Meglio quindi puntare su un modello che presidenzializzi la forma parlamentare, quello che Duverger chiamava neo parlamentare, in cui il Governo, prima che nascere dalla fiducia parlamentare, sorge dal voto degli elettori. Però attenzione ai dettagli. C’è chi propone di farlo con un modello rigido, di elezione formale del Primo Ministro col sistema aut simul stabunt aut simul cadent tra Premier e Camera, che riproduce quanto avviene per Comuni e Regioni. Il Capo dello Stato continua a esistere come garante, ma gli verrebbe precluso qualsiasi intervento su nomina del Governo e su scioglimento, svuotandone la figura.

Siamo sicuri di volere una soluzione così estrema? Mi sembra che, come proposto dal testo Salvi sul Premierato alla Commissione D’Alema e dalla maggioranza della commissione di esperti del Governo Letta ci possa invece essere una soluzione neoparlamentare forte ed efficace ma meno rigida, basata sui seguenti elementi: a) un sistema elettorale a doppio turno nazionale, majority assuring o decisivo con indicazione pre-elettorale dei candidati alla guida del Governo ma con unico voto, ossia secondo una celebre espressione di Elia “una forma di governo e una legge elettorale che facciano emergere da una sola consultazione degli elettori la maggioranza parlamentare e l’indicazione del Presidente del Consiglio in modo da incorporare la scelta del leader nella scelta della maggioranza”; b) un unico rapporto fiduciario (o con una sola Camera o con il Parlamento in seduta comune) del solo Presidente del Consiglio, oltre al poter richiedere la revoca dei ministri; c) lo spostamento parziale sul Presidente del Consiglio del potere di scioglimento come deterrente contro le crisi; d) la sfiducia costruttiva a maggioranza assoluta dei componenti; e) una corsia preferenziale per il Governo in Parlamento che riduca l’anomalia dei decreti; f ) uno Statuto dei gruppi di opposizione e l’innalzamento di alcuni quorum di garanzia nelle istituzioni, nonché l’abbassamento di quello previsto per i referendum, in modo da valorizzarli come contropotere.

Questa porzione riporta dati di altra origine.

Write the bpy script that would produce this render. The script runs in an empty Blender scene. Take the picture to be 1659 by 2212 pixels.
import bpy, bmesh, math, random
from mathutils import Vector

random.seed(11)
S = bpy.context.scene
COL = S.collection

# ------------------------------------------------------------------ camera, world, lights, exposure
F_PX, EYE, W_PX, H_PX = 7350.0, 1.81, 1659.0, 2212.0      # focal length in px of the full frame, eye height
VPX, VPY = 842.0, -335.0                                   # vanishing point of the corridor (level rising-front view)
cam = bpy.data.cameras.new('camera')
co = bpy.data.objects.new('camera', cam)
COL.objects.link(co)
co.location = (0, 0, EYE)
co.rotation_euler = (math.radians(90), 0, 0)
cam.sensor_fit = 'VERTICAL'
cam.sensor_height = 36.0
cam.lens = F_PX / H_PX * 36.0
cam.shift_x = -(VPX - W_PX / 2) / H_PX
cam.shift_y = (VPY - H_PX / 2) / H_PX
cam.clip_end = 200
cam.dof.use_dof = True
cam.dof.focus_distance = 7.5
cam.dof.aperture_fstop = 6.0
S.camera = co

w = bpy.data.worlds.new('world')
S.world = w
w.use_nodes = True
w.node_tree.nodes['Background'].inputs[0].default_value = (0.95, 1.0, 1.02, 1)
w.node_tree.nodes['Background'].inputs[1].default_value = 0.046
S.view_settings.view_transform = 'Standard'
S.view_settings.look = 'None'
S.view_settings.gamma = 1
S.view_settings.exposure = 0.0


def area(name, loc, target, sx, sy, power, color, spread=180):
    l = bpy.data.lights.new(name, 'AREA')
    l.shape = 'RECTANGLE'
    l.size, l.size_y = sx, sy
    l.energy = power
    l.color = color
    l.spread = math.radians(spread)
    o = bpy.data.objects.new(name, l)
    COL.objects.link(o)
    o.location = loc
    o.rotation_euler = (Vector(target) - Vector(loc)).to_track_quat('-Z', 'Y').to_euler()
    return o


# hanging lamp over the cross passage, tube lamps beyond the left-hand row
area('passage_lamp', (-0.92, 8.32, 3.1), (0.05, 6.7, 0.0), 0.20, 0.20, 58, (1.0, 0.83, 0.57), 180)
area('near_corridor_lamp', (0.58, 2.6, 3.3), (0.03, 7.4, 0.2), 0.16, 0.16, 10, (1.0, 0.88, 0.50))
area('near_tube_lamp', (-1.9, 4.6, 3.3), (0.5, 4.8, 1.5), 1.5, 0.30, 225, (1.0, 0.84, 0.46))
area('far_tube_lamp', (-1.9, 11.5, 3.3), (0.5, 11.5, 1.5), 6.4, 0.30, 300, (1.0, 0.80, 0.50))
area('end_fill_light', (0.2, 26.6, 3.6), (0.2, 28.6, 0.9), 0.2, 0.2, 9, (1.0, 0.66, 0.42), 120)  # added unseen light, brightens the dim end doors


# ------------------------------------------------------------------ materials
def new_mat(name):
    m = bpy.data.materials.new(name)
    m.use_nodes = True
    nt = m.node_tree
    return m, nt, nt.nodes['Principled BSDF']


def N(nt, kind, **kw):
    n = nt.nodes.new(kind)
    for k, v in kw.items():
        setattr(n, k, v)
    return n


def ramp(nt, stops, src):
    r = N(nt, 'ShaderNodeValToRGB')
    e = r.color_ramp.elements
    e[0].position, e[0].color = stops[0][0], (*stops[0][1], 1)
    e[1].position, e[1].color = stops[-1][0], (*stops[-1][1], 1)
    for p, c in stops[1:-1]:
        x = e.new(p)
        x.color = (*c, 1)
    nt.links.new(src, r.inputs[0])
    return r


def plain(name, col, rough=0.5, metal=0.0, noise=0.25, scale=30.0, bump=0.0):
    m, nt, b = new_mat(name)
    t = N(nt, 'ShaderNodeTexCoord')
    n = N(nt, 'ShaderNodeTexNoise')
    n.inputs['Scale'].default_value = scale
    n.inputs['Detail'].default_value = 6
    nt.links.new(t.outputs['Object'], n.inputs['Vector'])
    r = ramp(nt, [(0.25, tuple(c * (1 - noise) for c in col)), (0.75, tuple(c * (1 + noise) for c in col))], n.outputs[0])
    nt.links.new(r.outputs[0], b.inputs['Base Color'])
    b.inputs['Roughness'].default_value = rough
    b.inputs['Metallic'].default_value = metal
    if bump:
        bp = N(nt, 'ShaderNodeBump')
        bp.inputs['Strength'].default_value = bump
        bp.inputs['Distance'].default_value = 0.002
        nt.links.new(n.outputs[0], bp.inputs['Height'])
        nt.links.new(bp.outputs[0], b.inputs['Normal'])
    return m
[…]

Se si vuole dialogare seriamente bisognerebbe comunque, da parte degli schieramenti principali, non rilanciare più due scelte pensate solo per finalità di parte, che rischiano di avvelenare i pozzi prima di cominciare. Nel campo delle opposizioni i tentativi di eliminare le coalizioni preelettorali perché a sinistra è difficile farle, ma è appunto un problema di parte, in termini di sistema Ruffilli aveva già spiegato che in Italia, dove i partiti non sono in grado di realizzare coalizioni stabili dopo il voto intorno al leader espresso dalla prima forza, le coalizioni elettorali, pur insufficienti, sono necessarie.

Nel campo della maggioranza l’avversione ai doppi turni elettorali, che deriva solo dalla preoccupazione di essere scavalcati nel ballottaggio dalla fusione degli elettorati avversari, ma che, nelle situazioni in cui si parte da un certo grado di frammentazione, sono il modo più normale e democratico, dando all’elettore due scelte diverse, di costruire maggioranze. Quindi partiamo da ciò che c’è (la forma parlamentare), ma esplicitando ciò che è sullo sfondo e merita di emergere per rendere il vaso di coccio un vaso di ferro: un Presidente del Consiglio che sulla base del consenso elettorale attribuitogli unitamente alla sua maggioranza abbia conseguenti poteri e responsabilità, in un rinnovato sistema di equilibri.